We’re in a new paradigm. Time for innovative thinking. ICMA’s contention that “the market-making model is the optimal, and perhaps the only viable, source of true market liquidity” is a mightily big call in today’s evolving market. I’m not sure I’d want to be so bold. We’re not going back to a dealer-driven market-making liquidity anchor in my view. ICMA’s “coincidence of want” (probability of matching buyers and sellers of a specific bond at the same time) may currently be low but I say let’s move on from wishing back market-makers as capital-at-risk principals.

I doubt that continuing calls for capital give-ups for market-making have any legs. We’ve been down that track before and regulatory carve-outs from the capital framework for market-making were broadly rejected. Bohan’s Expert Group may push this cause hard but I’m sceptical.

WHERE WE’RE HEADED is an ecosystem in which sellside dealers act increasingly as partially or fully-matched agency brokers – and even then focused on a smaller client set and working a more specialised universe of bonds that suits their business model.

Dealers will increasingly feed off a market epicentre that will shift to accommodate the notion of a buyside-driven liquidity model. After all, a huge chunk of corporate debt sits in the vaults of large buyside shops (and increasingly at the ECB but that’s a story for another day) so that’s where you naturally have to look for solutions.

The constituency most concerned about the lack of liquidity is, surprisingly in my view, issuers. They’re concerned the “unsustainable disconnect between primary market stability and secondary market liquidity” that ICMA mentions will crimp their ability to raise capital, undermine price-discovery, increase refinancing risk, force them to pay significant NIPs, induce price volatility and create window markets.

The primary-secondary relationship is only unsustainable if you view it through the lens of historical “norms”. It’s impossible to know how long the abnormal environment we’re in today, driven by an abnormal set of monetary policy conditions, will be with us or what the new normal looks like. But I’d wager that a fully synchronised Old Skool primary-secondary accommodation is not part of that new normal.

If you need a catalyst to realise a redesign of the market architecture, that’s likely to be technology. Not more technology platforms; there are already too many sporting too many trading protocols. The market needs to consolidate and trade needs to be channelled through fewer platforms: otherwise all that’s happening is thin liquidity being fragmented even further.

As per the ICMA report, the next generation of platforms that focus on identifying and matching axes rather than quotes (in effect matching engines that scrape axe sheets in order to connect buyers and sellers), connecting all market participants and identifying pools of liquidity rather than trying to create it, sound promising.
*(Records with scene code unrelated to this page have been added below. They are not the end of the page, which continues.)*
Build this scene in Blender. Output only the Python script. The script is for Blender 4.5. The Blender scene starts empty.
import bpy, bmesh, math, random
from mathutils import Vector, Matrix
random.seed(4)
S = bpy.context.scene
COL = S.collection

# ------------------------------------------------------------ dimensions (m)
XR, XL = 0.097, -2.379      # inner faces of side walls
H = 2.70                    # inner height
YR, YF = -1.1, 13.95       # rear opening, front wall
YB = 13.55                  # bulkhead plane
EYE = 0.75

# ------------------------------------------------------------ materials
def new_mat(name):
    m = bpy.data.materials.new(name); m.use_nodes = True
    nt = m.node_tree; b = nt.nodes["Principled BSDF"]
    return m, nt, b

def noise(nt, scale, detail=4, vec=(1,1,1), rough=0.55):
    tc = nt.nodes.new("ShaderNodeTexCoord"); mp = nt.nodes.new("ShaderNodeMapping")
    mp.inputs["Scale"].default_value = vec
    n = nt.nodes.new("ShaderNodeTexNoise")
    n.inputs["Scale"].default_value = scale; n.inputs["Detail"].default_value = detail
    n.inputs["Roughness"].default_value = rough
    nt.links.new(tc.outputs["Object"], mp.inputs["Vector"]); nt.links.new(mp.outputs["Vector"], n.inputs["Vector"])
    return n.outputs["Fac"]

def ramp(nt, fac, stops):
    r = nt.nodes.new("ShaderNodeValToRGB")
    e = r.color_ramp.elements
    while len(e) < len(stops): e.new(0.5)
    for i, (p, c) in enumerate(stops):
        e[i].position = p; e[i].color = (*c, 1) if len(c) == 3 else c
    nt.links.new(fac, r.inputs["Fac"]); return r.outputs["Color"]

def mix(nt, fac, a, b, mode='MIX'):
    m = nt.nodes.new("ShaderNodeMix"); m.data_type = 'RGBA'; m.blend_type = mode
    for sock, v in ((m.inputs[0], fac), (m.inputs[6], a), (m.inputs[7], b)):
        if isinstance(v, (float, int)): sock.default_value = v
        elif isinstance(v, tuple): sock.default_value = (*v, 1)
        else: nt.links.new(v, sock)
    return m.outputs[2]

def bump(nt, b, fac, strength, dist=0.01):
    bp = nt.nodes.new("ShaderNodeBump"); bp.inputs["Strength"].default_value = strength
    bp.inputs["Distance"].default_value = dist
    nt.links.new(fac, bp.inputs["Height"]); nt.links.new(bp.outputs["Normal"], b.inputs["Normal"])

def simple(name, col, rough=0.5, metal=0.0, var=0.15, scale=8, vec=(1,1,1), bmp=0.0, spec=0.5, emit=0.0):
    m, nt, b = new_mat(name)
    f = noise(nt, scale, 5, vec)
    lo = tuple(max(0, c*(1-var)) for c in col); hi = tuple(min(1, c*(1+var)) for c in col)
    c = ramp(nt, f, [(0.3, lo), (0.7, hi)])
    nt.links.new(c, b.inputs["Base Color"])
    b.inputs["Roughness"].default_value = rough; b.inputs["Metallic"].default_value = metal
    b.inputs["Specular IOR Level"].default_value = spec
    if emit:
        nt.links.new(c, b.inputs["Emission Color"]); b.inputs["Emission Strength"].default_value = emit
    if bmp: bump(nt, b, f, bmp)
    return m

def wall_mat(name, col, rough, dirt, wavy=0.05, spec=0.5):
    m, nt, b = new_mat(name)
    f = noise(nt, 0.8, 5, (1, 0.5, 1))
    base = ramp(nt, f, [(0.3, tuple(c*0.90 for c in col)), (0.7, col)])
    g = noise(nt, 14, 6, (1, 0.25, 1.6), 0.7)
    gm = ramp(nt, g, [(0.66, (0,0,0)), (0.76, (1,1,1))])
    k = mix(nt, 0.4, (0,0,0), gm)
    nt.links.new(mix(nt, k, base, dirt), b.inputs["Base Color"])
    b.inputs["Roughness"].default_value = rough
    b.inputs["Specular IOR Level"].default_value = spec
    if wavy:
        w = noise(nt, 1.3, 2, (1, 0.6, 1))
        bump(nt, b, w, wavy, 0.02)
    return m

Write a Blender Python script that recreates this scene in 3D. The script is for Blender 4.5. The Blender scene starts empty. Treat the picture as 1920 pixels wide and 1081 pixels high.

As the trade group points out, this is less about execution; that comes later either through dark pools or directly.

Also playing into this story is another reality: a handful of dealers dominate the landscape and that handful of dealers will deal (already are dealing) with an oligopoly of mega buyside clients. That’s where new-issue allocation has evolved; that’s where the wallet is. Investors will over time need to morph from being price-takers to being price-makers.

In an increasingly closed-circuit environment, I’m fascinated by the emergence (as touched on by ICMA) of internalised liquidity, where individual funds at big buyside firms make prices to each other to reduce reliance on dealers. I’m fascinated too by the notion of smaller buy-side firms outsourcing their trading to big buyside shops. The small guys have been squeezed out and starved of oxygen, so passing their orders and having them broked by mega firms for execution either via dealers or internalised liquidity seems a logical way forward.

While I wonder fleetingly if large institutional buyside shops won’t eventually become risk-takers and New Age market-makers, my exhortation for today is: let’s stop trying to turn the clock back. The capital markets are renowned for their innovation and drive to find solutions. In this case, looking in the rear-view mirror isn’t the answer.